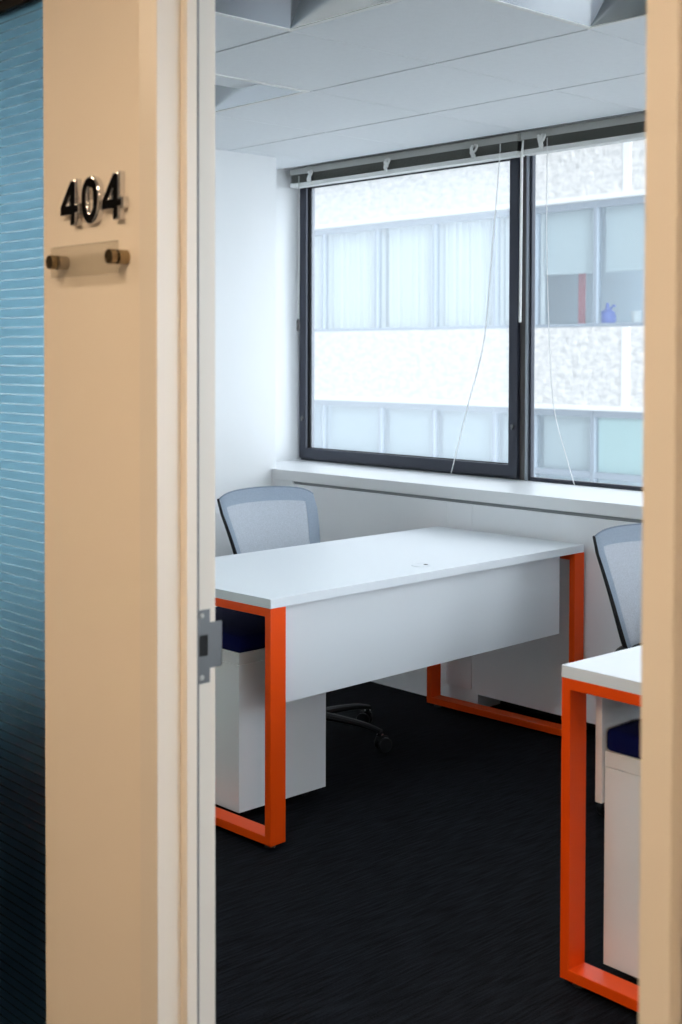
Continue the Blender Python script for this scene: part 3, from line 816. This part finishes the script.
# ------------------------------------------------------------------ daylight
w = bpy.data.worlds.new('overcast'); SC.world = w; w.use_nodes = True
nt = w.node_tree; bg = nt.nodes['Background']; bg.inputs[0].default_value = (.83, .925, 1.0, 1)
tc = nt.nodes.new('ShaderNodeTexCoord'); vm = nt.nodes.new('ShaderNodeVectorMath'); vm.operation = 'DOT_PRODUCT'
vm.inputs[1].default_value = (0, .966, .259)      # the overcast is brightest over the building across the street
mr = nt.nodes.new('ShaderNodeMapRange'); mr.interpolation_type = 'SMOOTHSTEP'
mr.inputs[1].default_value = .28; mr.inputs[2].default_value = .9; mr.inputs[3].default_value = .62; mr.inputs[4].default_value = 3.9
v2 = nt.nodes.new('ShaderNodeVectorMath'); v2.operation = 'DOT_PRODUCT'; v2.inputs[1].default_value = (.985, .0, .17)   # and bright to the right
m2 = nt.nodes.new('ShaderNodeMapRange'); m2.interpolation_type = 'SMOOTHSTEP'
m2.inputs[1].default_value = .5; m2.inputs[2].default_value = .95; m2.inputs[3].default_value = 0; m2.inputs[4].default_value = 9
ad = nt.nodes.new('ShaderNodeMath'); ad.operation = 'ADD'
nt.links.new(tc.outputs['Generated'], vm.inputs[0]); nt.links.new(vm.outputs['Value'], mr.inputs[0])
nt.links.new(tc.outputs['Generated'], v2.inputs[0]); nt.links.new(v2.outputs['Value'], m2.inputs[0])
nt.links.new(mr.outputs[0], ad.inputs[0]); nt.links.new(m2.outputs[0], ad.inputs[1]); nt.links.new(ad.outputs[0], bg.inputs[1])

# ------------------------------------------------------------------ camera
F, YAW, PITCH, ROLL, CY, HC = 1301.95, 47.3027, -1.4207, .1377, 388.477, 1.4348
cam = bpy.data.cameras.new('camera'); co = bpy.data.objects.new('camera', cam); COL.objects.link(co)
cam.sensor_fit = 'VERTICAL'; cam.sensor_height = 36; cam.lens = F/1024*36
cam.shift_y = -(512-CY)/1024; cam.clip_start = .02; cam.clip_end = 200
y, p, r = (math.radians(v) for v in (YAW, PITCH, ROLL))
fw = Vector((-math.sin(y)*math.cos(p), math.cos(y)*math.cos(p), math.sin(p)))
rt = Vector((math.cos(y), math.sin(y), 0)); up = rt.cross(fw)
r2 = rt*math.cos(r)+up*math.sin(r); u2 = up*math.cos(r)-rt*math.sin(r)
M = Matrix((r2, u2, -fw)).transposed().to_4x4(); M.translation = (0, 0, HC)
co.matrix_world = M
cam.dof.use_dof = True; cam.dof.focus_distance = 4.2; cam.dof.aperture_fstop = 5.0
SC.camera = co

SC.view_settings.view_transform = 'Standard'; SC.view_settings.look = 'None'
SC.view_settings.gamma = 1; SC.view_settings.use_curve_mapping = False
SC.view_settings.exposure = 0
SC.cycles.max_bounces = 12; SC.cycles.transparent_max_bounces = 16
SC.cycles.sample_clamp_indirect = 8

──────────

Go through the listing above and write it out again exactly, dropping the pictures.

Continue the Blender Python script for this scene: part 3, from line 816. This part finishes the script.
# ------------------------------------------------------------------ daylight
w = bpy.data.worlds.new('overcast'); SC.world = w; w.use_nodes = True
nt = w.node_tree; bg = nt.nodes['Background']; bg.inputs[0].default_value = (.83, .925, 1.0, 1)
tc = nt.nodes.new('ShaderNodeTexCoord'); vm = nt.nodes.new('ShaderNodeVectorMath'); vm.operation = 'DOT_PRODUCT'
vm.inputs[1].default_value = (0, .966, .259)      # the overcast is brightest over the building across the street
mr = nt.nodes.new('ShaderNodeMapRange'); mr.interpolation_type = 'SMOOTHSTEP'
mr.inputs[1].default_value = .28; mr.inputs[2].default_value = .9; mr.inputs[3].default_value = .62; mr.inputs[4].default_value = 3.9
v2 = nt.nodes.new('ShaderNodeVectorMath'); v2.operation = 'DOT_PRODUCT'; v2.inputs[1].default_value = (.985, .0, .17)   # and bright to the right
m2 = nt.nodes.new('ShaderNodeMapRange'); m2.interpolation_type = 'SMOOTHSTEP'
m2.inputs[1].default_value = .5; m2.inputs[2].default_value = .95; m2.inputs[3].default_value = 0; m2.inputs[4].default_value = 9
ad = nt.nodes.new('ShaderNodeMath'); ad.operation = 'ADD'
nt.links.new(tc.outputs['Generated'], vm.inputs[0]); nt.links.new(vm.outputs['Value'], mr.inputs[0])
nt.links.new(tc.outputs['Generated'], v2.inputs[0]); nt.links.new(v2.outputs['Value'], m2.inputs[0])
nt.links.new(mr.outputs[0], ad.inputs[0]); nt.links.new(m2.outputs[0], ad.inputs[1]); nt.links.new(ad.outputs[0], bg.inputs[1])

# ------------------------------------------------------------------ camera
F, YAW, PITCH, ROLL, CY, HC = 1301.95, 47.3027, -1.4207, .1377, 388.477, 1.4348
cam = bpy.data.cameras.new('camera'); co = bpy.data.objects.new('camera', cam); COL.objects.link(co)
cam.sensor_fit = 'VERTICAL'; cam.sensor_height = 36; cam.lens = F/1024*36
cam.shift_y = -(512-CY)/1024; cam.clip_start = .02; cam.clip_end = 200
y, p, r = (math.radians(v) for v in (YAW, PITCH, ROLL))
fw = Vector((-math.sin(y)*math.cos(p), math.cos(y)*math.cos(p), math.sin(p)))
rt = Vector((math.cos(y), math.sin(y), 0)); up = rt.cross(fw)
r2 = rt*math.cos(r)+up*math.sin(r); u2 = up*math.cos(r)-rt*math.sin(r)
M = Matrix((r2, u2, -fw)).transposed().to_4x4(); M.translation = (0, 0, HC)
co.matrix_world = M
cam.dof.use_dof = True; cam.dof.focus_distance = 4.2; cam.dof.aperture_fstop = 5.0
SC.camera = co

SC.view_settings.view_transform = 'Standard'; SC.view_settings.look = 'None'
SC.view_settings.gamma = 1; SC.view_settings.use_curve_mapping = False
SC.view_settings.exposure = 0
SC.cycles.max_bounces = 12; SC.cycles.transparent_max_bounces = 16
SC.cycles.sample_clamp_indirect = 8